Lines containing "script" are to be counted. Report the count alone.
== Items
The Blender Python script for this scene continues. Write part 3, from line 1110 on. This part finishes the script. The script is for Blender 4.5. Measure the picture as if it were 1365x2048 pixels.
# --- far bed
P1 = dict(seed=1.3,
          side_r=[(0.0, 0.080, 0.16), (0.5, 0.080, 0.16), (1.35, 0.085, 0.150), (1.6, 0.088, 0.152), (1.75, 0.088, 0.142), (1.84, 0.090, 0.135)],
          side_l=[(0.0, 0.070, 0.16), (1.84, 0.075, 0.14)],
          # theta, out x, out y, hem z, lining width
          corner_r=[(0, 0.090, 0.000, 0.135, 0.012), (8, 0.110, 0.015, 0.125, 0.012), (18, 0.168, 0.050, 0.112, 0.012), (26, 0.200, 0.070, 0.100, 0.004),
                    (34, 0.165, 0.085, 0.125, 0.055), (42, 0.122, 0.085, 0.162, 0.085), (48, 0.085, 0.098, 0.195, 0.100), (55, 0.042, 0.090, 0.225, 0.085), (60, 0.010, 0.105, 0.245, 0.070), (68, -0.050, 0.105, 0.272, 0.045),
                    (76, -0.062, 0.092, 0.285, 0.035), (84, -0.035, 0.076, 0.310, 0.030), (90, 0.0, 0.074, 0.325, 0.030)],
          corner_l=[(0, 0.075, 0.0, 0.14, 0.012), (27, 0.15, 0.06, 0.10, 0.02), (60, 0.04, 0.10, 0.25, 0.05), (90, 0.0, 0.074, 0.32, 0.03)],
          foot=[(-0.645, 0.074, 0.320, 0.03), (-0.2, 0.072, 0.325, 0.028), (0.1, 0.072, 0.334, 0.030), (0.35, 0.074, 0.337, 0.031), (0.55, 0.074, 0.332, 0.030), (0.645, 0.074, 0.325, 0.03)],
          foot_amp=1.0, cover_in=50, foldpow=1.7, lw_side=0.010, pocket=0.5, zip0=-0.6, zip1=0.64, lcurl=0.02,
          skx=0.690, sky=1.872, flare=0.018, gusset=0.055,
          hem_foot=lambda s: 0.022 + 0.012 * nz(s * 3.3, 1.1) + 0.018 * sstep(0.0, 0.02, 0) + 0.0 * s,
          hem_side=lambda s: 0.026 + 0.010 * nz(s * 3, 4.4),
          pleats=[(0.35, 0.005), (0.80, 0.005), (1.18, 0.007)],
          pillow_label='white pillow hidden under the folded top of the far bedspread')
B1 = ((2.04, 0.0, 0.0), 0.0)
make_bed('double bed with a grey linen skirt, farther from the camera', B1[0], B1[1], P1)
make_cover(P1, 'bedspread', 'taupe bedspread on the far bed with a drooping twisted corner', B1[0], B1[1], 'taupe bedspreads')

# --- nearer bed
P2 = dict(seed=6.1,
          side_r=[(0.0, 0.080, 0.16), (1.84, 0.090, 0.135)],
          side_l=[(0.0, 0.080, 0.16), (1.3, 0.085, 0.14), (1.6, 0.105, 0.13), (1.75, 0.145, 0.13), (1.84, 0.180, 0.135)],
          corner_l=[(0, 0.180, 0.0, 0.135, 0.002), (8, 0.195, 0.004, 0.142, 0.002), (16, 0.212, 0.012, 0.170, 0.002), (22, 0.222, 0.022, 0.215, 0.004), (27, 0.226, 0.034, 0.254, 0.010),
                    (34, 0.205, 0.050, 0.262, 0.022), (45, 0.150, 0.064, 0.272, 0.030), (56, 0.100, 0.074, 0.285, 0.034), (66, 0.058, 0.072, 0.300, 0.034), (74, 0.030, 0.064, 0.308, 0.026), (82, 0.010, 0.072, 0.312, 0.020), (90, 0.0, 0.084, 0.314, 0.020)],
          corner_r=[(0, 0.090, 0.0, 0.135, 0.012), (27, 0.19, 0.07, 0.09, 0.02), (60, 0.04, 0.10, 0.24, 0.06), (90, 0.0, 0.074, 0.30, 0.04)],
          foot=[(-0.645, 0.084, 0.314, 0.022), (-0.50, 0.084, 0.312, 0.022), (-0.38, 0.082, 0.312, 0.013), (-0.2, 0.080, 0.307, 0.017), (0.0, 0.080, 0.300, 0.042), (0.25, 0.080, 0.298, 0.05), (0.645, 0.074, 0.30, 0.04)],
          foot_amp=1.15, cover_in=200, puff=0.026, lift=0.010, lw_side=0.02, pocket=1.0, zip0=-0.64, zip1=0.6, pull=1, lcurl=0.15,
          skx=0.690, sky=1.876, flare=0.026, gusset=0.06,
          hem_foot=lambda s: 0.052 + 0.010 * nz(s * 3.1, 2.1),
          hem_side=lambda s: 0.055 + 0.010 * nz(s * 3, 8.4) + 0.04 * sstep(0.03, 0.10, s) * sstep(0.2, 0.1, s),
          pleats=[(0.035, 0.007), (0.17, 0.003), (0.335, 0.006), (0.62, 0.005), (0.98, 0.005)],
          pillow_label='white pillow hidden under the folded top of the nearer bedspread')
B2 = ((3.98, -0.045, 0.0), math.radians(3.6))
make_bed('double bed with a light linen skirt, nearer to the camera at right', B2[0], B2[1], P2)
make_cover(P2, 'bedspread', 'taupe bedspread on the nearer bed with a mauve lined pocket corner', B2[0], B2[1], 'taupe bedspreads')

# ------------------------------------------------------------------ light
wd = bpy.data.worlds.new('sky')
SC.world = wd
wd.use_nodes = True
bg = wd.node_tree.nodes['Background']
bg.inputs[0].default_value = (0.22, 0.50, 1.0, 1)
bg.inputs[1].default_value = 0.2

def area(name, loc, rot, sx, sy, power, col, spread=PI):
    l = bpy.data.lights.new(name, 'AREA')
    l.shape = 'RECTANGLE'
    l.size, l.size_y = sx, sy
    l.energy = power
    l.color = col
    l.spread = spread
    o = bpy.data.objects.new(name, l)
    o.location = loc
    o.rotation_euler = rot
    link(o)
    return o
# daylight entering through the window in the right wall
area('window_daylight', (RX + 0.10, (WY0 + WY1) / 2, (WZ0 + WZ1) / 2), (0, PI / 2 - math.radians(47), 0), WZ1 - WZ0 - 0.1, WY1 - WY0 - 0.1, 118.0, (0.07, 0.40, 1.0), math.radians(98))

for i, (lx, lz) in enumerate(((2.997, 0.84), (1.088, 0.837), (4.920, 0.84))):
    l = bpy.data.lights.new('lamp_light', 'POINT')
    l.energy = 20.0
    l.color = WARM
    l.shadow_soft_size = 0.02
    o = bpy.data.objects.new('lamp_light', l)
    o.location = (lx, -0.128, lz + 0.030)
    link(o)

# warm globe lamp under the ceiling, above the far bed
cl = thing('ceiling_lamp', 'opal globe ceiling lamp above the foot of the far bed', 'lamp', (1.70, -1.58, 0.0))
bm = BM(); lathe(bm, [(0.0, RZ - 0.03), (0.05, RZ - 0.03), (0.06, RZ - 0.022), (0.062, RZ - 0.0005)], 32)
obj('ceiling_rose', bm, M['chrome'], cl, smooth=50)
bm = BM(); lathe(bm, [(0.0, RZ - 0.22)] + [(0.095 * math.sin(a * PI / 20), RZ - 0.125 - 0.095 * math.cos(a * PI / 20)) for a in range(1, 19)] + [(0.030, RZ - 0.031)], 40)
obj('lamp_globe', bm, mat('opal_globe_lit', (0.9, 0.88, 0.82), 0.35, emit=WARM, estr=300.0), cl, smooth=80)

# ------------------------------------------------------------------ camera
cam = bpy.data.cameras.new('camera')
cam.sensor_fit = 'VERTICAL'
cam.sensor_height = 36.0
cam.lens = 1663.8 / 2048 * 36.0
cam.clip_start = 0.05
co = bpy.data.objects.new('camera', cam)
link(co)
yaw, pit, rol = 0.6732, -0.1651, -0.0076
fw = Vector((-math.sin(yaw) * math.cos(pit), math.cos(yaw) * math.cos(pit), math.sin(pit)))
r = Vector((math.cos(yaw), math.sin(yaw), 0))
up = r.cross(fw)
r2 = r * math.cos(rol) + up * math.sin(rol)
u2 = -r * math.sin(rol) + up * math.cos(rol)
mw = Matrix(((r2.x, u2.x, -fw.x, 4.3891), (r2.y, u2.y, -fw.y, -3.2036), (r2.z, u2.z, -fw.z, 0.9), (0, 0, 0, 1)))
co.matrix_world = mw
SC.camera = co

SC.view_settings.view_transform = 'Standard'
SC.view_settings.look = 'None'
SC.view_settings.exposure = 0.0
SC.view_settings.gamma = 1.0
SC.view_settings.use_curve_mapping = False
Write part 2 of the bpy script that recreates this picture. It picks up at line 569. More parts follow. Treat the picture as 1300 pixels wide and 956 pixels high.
====
*Response to this exercise*: 2